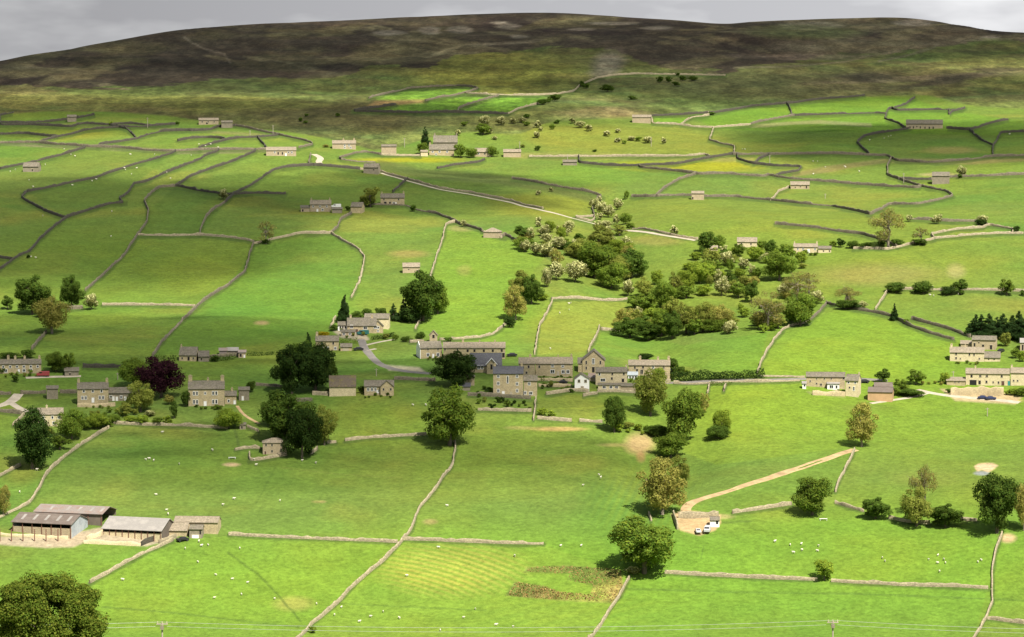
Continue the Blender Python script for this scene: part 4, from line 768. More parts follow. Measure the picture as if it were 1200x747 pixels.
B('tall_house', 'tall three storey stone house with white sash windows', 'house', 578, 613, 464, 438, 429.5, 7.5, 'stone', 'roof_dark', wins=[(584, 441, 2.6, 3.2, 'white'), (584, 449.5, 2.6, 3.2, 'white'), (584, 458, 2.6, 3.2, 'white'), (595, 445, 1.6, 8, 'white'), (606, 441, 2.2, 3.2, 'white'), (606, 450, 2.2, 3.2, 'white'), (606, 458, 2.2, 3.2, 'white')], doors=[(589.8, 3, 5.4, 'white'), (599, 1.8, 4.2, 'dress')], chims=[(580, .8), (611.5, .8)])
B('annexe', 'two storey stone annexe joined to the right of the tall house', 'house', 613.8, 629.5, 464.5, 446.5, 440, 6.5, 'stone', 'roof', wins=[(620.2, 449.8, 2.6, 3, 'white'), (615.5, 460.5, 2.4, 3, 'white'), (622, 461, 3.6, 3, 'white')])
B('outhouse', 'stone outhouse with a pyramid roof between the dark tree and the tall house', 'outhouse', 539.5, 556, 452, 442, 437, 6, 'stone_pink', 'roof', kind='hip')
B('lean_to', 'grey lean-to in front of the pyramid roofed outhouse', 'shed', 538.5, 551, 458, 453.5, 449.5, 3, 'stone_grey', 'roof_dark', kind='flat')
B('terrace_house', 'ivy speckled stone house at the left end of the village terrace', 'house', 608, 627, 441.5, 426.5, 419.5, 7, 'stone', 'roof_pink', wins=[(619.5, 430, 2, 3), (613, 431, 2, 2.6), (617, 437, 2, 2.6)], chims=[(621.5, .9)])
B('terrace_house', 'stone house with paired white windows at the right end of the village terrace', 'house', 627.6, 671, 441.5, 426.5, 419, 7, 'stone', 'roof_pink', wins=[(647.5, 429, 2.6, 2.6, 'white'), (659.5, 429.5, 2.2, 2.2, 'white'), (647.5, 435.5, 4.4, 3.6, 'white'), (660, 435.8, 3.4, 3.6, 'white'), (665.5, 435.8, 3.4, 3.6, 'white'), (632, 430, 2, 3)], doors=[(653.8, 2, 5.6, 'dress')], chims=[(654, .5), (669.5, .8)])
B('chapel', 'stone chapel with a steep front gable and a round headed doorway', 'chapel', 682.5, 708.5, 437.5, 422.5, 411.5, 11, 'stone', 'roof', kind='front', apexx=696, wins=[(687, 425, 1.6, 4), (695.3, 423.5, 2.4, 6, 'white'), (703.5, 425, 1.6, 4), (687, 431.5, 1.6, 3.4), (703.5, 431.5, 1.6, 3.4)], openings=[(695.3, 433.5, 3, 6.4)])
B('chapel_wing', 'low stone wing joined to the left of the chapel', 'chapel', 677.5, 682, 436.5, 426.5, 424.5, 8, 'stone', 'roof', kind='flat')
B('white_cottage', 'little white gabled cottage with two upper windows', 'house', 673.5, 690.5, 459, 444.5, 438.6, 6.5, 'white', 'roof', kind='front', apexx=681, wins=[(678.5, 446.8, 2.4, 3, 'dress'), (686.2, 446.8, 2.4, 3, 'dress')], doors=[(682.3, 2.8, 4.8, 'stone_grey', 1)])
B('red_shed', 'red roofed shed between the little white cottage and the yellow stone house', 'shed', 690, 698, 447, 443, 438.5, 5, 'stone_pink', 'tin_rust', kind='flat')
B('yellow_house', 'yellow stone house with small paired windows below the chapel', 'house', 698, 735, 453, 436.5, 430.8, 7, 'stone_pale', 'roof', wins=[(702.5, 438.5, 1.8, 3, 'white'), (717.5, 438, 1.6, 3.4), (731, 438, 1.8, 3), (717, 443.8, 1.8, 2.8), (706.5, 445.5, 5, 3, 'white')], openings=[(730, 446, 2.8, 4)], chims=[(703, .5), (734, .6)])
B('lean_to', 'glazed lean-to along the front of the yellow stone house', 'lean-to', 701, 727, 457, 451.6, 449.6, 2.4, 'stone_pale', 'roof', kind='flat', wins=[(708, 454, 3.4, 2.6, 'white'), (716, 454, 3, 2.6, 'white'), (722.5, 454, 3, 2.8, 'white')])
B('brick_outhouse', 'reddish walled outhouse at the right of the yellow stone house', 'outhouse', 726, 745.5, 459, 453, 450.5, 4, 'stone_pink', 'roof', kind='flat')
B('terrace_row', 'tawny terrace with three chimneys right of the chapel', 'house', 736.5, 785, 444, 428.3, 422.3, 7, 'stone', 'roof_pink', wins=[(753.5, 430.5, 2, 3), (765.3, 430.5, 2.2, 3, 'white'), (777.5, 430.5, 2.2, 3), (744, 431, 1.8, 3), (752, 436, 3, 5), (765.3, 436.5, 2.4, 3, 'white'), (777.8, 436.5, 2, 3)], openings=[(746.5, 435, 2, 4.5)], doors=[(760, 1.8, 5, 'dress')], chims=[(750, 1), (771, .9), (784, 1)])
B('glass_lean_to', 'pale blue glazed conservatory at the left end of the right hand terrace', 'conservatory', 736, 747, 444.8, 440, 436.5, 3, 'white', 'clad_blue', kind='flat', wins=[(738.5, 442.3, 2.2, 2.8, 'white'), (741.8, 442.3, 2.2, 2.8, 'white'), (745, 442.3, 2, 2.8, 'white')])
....
Transcribe the whole listing, character for character, but not its images.

• Exercise result:
Continue the Blender Python script for this scene: part 4, from line 768. More parts follow. Measure the picture as if it were 1200x747 pixels.
B('tall_house', 'tall three storey stone house with white sash windows', 'house', 578, 613, 464, 438, 429.5, 7.5, 'stone', 'roof_dark', wins=[(584, 441, 2.6, 3.2, 'white'), (584, 449.5, 2.6, 3.2, 'white'), (584, 458, 2.6, 3.2, 'white'), (595, 445, 1.6, 8, 'white'), (606, 441, 2.2, 3.2, 'white'), (606, 450, 2.2, 3.2, 'white'), (606, 458, 2.2, 3.2, 'white')], doors=[(589.8, 3, 5.4, 'white'), (599, 1.8, 4.2, 'dress')], chims=[(580, .8), (611.5, .8)])
B('annexe', 'two storey stone annexe joined to the right of the tall house', 'house', 613.8, 629.5, 464.5, 446.5, 440, 6.5, 'stone', 'roof', wins=[(620.2, 449.8, 2.6, 3, 'white'), (615.5, 460.5, 2.4, 3, 'white'), (622, 461, 3.6, 3, 'white')])
B('outhouse', 'stone outhouse with a pyramid roof between the dark tree and the tall house', 'outhouse', 539.5, 556, 452, 442, 437, 6, 'stone_pink', 'roof', kind='hip')
B('lean_to', 'grey lean-to in front of the pyramid roofed outhouse', 'shed', 538.5, 551, 458, 453.5, 449.5, 3, 'stone_grey', 'roof_dark', kind='flat')
B('terrace_house', 'ivy speckled stone house at the left end of the village terrace', 'house', 608, 627, 441.5, 426.5, 419.5, 7, 'stone', 'roof_pink', wins=[(619.5, 430, 2, 3), (613, 431, 2, 2.6), (617, 437, 2, 2.6)], chims=[(621.5, .9)])
B('terrace_house', 'stone house with paired white windows at the right end of the village terrace', 'house', 627.6, 671, 441.5, 426.5, 419, 7, 'stone', 'roof_pink', wins=[(647.5, 429, 2.6, 2.6, 'white'), (659.5, 429.5, 2.2, 2.2, 'white'), (647.5, 435.5, 4.4, 3.6, 'white'), (660, 435.8, 3.4, 3.6, 'white'), (665.5, 435.8, 3.4, 3.6, 'white'), (632, 430, 2, 3)], doors=[(653.8, 2, 5.6, 'dress')], chims=[(654, .5), (669.5, .8)])
B('chapel', 'stone chapel with a steep front gable and a round headed doorway', 'chapel', 682.5, 708.5, 437.5, 422.5, 411.5, 11, 'stone', 'roof', kind='front', apexx=696, wins=[(687, 425, 1.6, 4), (695.3, 423.5, 2.4, 6, 'white'), (703.5, 425, 1.6, 4), (687, 431.5, 1.6, 3.4), (703.5, 431.5, 1.6, 3.4)], openings=[(695.3, 433.5, 3, 6.4)])
B('chapel_wing', 'low stone wing joined to the left of the chapel', 'chapel', 677.5, 682, 436.5, 426.5, 424.5, 8, 'stone', 'roof', kind='flat')
B('white_cottage', 'little white gabled cottage with two upper windows', 'house', 673.5, 690.5, 459, 444.5, 438.6, 6.5, 'white', 'roof', kind='front', apexx=681, wins=[(678.5, 446.8, 2.4, 3, 'dress'), (686.2, 446.8, 2.4, 3, 'dress')], doors=[(682.3, 2.8, 4.8, 'stone_grey', 1)])
B('red_shed', 'red roofed shed between the little white cottage and the yellow stone house', 'shed', 690, 698, 447, 443, 438.5, 5, 'stone_pink', 'tin_rust', kind='flat')
B('yellow_house', 'yellow stone house with small paired windows below the chapel', 'house', 698, 735, 453, 436.5, 430.8, 7, 'stone_pale', 'roof', wins=[(702.5, 438.5, 1.8, 3, 'white'), (717.5, 438, 1.6, 3.4), (731, 438, 1.8, 3), (717, 443.8, 1.8, 2.8), (706.5, 445.5, 5, 3, 'white')], openings=[(730, 446, 2.8, 4)], chims=[(703, .5), (734, .6)])
B('lean_to', 'glazed lean-to along the front of the yellow stone house', 'lean-to', 701, 727, 457, 451.6, 449.6, 2.4, 'stone_pale', 'roof', kind='flat', wins=[(708, 454, 3.4, 2.6, 'white'), (716, 454, 3, 2.6, 'white'), (722.5, 454, 3, 2.8, 'white')])
B('brick_outhouse', 'reddish walled outhouse at the right of the yellow stone house', 'outhouse', 726, 745.5, 459, 453, 450.5, 4, 'stone_pink', 'roof', kind='flat')
B('terrace_row', 'tawny terrace with three chimneys right of the chapel', 'house', 736.5, 785, 444, 428.3, 422.3, 7, 'stone', 'roof_pink', wins=[(753.5, 430.5, 2, 3), (765.3, 430.5, 2.2, 3, 'white'), (777.5, 430.5, 2.2, 3), (744, 431, 1.8, 3), (752, 436, 3, 5), (765.3, 436.5, 2.4, 3, 'white'), (777.8, 436.5, 2, 3)], openings=[(746.5, 435, 2, 4.5)], doors=[(760, 1.8, 5, 'dress')], chims=[(750, 1), (771, .9), (784, 1)])
B('glass_lean_to', 'pale blue glazed conservatory at the left end of the right hand terrace', 'conservatory', 736, 747, 444.8, 440, 436.5, 3, 'white', 'clad_blue', kind='flat', wins=[(738.5, 442.3, 2.2, 2.8, 'white'), (741.8, 442.3, 2.2, 2.8, 'white'), (745, 442.3, 2, 2.8, 'white')])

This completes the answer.